Another boom began as the city emerged from the Great Recession of 2009, which commenced when Amazon.com moved its headquarters from North Beacon Hill to South Lake Union. This initiated a historic construction boom, which resulted in the completion of almost 10,000 apartments in Seattle in 2017, which was more than any previous year and nearly twice as many as were built in 2016.
Beginning in 2010 and for the next five years, Seattle gained an average of 14,511 residents per year, with the growth strongly skewed toward the city’s center, as unemployment dropped from roughly 9% to 3.6%. The city has found itself “bursting at the seams,” with over 45,000 households spending more than half their income on housing and at least 2,800 people homeless, and with the country’s sixth-worst rush hour traffic.

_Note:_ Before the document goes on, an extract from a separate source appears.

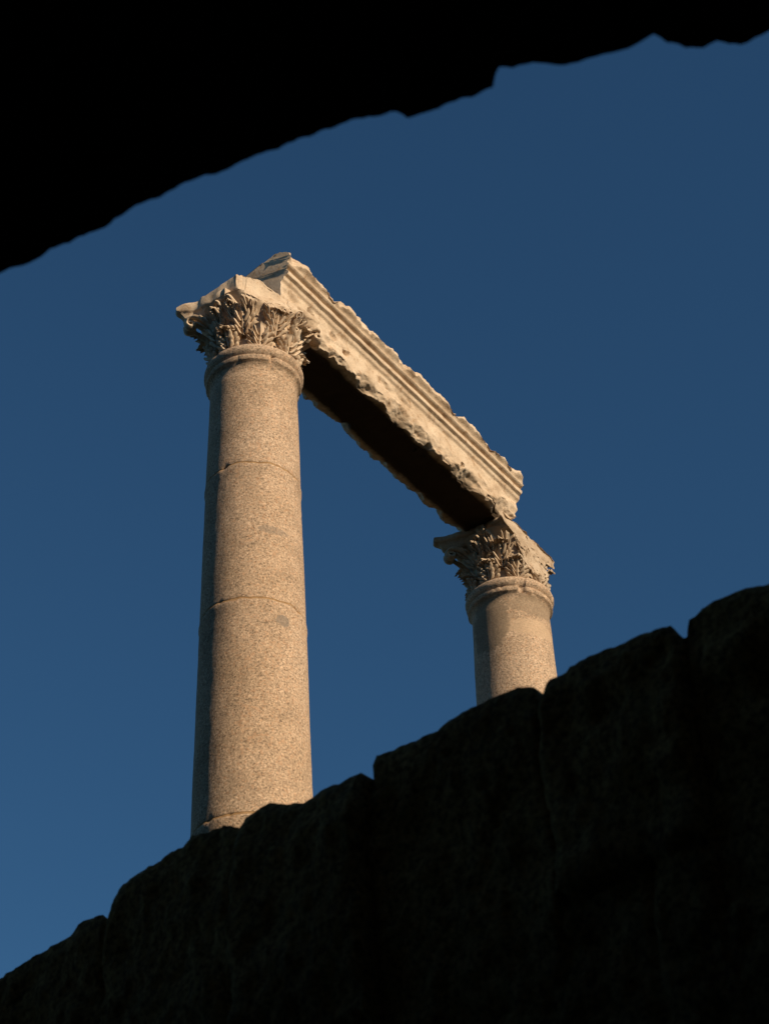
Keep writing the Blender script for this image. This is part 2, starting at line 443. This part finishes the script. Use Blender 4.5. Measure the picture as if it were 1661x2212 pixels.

Today, the seaport city is the seat of King County, Washington. With a 2022 population of 749,256, it is the most populous city in the state of Washington and the Pacific Northwest region of the country. It is the 18th-most populous city in the United States. The Seattle metropolitan area’s population is 4.02 million, making it the 15th-largest in the United States. Its growth rate of 21.1% between 2010 and 2020 made it one of the country’s fastest-growing large cities.
Seattle’s culture is heavily defined by its significant musical history. Between 1918 and 1951, nearly 24 jazz nightclubs existed along Jackson Street, from the current Chinatown/International District to the Central District. The jazz scene nurtured the early careers of Ernestine Anderson, Ray Charles, Quincy Jones, and others. In the late 20th and early 21st century, the city also was the origin of several rock bands, including Foo Fighters, Heart, and Jimi Hendrix, and the subgenre of grunge and its pioneering bands, including Alice in Chains, Nirvana, Pearl Jam, Soundgarden, and others.